Physical spectacles and special effects are virtually obligatory in any major pop concert, and Take That's visual vignettes veered from the fantastical to the futuristic.
The connections were often hard to fathom. There were, at various times, druids with pots of incense, a giant, pipe-smoking cloth caterpillar, a lone ballerina and masked dancers swinging burning lanterns.
The centrepiece of the stage set was a 40-foot animatronic figure that slowly made its way from crouching to standing amid the crowd, presumably representing the progress of man and the band.
Classic hits
The inter-band banter felt almost as rehearsed as the dance routines.

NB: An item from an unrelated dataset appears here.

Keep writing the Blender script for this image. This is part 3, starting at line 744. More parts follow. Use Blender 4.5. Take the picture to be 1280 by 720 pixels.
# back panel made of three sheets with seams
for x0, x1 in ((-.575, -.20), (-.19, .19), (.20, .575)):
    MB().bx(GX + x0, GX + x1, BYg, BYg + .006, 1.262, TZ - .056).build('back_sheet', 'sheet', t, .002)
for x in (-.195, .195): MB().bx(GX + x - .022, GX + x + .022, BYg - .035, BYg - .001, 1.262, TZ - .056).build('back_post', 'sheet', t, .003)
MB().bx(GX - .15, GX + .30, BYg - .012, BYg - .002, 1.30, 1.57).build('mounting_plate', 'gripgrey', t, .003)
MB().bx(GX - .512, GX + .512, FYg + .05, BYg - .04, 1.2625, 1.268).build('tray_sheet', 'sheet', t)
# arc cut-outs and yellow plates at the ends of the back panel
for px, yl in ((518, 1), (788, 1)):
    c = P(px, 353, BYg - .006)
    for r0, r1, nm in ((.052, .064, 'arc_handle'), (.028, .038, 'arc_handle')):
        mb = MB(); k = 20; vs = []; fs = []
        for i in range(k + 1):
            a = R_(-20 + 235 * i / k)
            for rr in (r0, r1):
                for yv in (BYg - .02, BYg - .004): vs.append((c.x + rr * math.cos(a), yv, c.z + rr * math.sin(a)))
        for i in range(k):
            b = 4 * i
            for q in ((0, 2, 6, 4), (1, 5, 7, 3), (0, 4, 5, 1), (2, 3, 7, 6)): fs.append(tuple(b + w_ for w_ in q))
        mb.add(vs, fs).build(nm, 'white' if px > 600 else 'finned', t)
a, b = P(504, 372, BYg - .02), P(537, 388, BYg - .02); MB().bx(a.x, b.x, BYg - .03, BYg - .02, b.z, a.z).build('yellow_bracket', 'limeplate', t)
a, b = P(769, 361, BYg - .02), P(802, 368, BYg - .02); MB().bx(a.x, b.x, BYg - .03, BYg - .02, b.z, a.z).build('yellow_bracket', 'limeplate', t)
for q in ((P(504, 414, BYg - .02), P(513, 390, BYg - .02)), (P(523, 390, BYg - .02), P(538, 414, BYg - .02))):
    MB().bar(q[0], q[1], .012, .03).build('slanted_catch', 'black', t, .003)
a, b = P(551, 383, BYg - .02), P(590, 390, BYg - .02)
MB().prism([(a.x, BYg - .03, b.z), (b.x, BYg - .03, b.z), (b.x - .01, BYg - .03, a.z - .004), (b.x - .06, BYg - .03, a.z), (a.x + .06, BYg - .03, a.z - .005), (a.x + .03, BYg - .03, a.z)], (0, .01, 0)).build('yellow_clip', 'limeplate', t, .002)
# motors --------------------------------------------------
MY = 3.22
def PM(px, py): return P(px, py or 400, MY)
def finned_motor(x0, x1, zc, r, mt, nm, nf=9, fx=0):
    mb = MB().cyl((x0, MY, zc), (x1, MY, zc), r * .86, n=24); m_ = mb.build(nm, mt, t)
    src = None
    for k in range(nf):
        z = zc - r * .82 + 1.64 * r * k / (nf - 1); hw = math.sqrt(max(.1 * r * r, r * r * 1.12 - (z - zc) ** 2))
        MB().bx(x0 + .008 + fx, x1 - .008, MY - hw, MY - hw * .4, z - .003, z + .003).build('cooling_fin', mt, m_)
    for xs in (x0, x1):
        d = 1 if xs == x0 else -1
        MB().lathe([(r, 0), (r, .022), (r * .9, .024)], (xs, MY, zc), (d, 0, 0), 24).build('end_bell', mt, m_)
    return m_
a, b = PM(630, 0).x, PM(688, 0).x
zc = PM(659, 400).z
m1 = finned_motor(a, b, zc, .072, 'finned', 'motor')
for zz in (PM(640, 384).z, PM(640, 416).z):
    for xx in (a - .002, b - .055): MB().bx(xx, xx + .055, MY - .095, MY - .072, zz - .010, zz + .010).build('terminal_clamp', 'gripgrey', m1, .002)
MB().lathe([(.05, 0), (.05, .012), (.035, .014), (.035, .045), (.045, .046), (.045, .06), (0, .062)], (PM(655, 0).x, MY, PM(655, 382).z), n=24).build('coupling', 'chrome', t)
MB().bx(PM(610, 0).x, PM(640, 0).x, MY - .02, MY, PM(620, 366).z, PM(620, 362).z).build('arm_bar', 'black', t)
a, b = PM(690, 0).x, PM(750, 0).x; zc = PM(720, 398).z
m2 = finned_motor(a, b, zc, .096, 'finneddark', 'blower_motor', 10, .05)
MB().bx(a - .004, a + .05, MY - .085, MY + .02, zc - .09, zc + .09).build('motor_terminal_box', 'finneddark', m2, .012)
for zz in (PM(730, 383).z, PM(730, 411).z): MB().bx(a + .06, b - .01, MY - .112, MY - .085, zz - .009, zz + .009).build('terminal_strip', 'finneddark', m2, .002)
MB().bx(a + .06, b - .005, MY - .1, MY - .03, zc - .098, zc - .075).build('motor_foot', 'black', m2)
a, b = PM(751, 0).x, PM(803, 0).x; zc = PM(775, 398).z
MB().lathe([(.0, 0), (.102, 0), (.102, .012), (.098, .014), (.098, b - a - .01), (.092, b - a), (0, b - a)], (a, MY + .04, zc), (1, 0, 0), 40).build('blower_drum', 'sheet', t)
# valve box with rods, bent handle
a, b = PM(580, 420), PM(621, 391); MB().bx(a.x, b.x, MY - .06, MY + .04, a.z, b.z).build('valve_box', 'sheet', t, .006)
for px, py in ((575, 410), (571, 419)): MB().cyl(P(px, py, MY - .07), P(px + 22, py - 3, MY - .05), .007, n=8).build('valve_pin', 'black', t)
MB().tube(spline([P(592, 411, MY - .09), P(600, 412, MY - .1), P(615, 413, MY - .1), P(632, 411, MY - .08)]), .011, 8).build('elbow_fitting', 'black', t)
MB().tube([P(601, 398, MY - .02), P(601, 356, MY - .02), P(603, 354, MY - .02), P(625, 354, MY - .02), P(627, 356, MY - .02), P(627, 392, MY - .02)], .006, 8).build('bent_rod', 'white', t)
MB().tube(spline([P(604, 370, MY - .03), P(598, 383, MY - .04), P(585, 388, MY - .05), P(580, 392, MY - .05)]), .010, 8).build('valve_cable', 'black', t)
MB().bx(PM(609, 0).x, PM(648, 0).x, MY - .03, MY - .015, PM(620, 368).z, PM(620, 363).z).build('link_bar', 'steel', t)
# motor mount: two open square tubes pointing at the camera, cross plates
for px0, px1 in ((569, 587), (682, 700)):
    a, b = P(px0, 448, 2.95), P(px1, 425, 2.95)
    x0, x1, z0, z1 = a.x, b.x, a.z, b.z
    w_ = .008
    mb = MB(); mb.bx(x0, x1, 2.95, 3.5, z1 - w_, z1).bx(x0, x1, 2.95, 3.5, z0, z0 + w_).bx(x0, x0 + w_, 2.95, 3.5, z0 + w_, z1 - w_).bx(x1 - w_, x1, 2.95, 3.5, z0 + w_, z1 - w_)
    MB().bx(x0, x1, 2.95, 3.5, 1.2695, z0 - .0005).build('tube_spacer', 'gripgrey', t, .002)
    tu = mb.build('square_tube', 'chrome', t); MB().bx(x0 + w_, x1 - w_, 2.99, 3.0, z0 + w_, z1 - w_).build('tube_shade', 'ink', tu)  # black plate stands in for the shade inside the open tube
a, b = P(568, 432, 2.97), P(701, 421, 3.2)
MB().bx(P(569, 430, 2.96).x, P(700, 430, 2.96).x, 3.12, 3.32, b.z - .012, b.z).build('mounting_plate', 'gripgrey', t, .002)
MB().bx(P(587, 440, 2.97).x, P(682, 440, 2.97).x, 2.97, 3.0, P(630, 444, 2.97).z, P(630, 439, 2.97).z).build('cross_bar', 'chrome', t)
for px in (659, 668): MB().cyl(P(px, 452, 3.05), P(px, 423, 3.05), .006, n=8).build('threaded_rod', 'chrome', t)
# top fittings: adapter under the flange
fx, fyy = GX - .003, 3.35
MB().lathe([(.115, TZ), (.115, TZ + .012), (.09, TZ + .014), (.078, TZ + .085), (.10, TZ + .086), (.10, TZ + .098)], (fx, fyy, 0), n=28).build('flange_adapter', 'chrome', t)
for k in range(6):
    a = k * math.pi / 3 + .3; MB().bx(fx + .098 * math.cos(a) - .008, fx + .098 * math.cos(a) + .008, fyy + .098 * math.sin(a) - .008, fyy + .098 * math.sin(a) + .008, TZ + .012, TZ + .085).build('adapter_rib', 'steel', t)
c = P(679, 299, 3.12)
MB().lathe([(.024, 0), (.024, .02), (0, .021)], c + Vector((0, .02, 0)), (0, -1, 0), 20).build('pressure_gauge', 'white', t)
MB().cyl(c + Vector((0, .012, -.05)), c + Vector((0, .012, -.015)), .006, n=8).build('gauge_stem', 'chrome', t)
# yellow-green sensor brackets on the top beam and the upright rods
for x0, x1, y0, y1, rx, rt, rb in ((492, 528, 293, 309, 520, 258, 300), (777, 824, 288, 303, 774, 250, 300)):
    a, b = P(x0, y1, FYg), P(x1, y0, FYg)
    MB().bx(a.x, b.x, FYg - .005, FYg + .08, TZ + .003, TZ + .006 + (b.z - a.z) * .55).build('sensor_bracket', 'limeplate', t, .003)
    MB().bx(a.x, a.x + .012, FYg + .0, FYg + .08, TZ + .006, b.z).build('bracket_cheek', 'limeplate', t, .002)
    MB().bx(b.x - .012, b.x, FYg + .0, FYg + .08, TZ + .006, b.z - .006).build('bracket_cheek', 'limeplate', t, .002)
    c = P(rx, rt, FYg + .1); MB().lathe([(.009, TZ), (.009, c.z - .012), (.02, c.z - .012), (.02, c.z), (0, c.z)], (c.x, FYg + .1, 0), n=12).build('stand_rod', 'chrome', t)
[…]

"Fifteen years ago, Robbie left the band," Orange said at one point.
"Sacked, not left," Williams retorted in mock accusation.
The final quarter of the show was what the fans had really come to see - the five members singing the classic hits.
That segment started with Gary Barlow sitting at the piano, surrounded by his bandmates, just like the good old days.
They avoided dwelling too long on the past by rattling through some of the standards in a medley - Million Love Songs, Babe, Everything Changes and Back For Good.
Then there were full versions of Never Forget, which had 54,000 pairs of hands in the air, a fittingly feelgood Light My Fire, and Pray, including the original dance routine.
The maturing man band may be a bit less supple on the dancefloor than the well-oiled boy band of yore, but the passage of time cannot be held against them.
Otherwise, they have still got the charisma and tunes, as well as the ability to sweep their long-term fans along on an escapist nostalgia trip.
One concert-goer, Nicki Darby, 31, from Hartlepool, put the group's popularity down to the fact that Take That had been there at key moments in their fans' lives.
"They hold childhood memories," she said.
"I've got memories of growing up, living my life and getting into my 30s with them. They've been with me the whole time."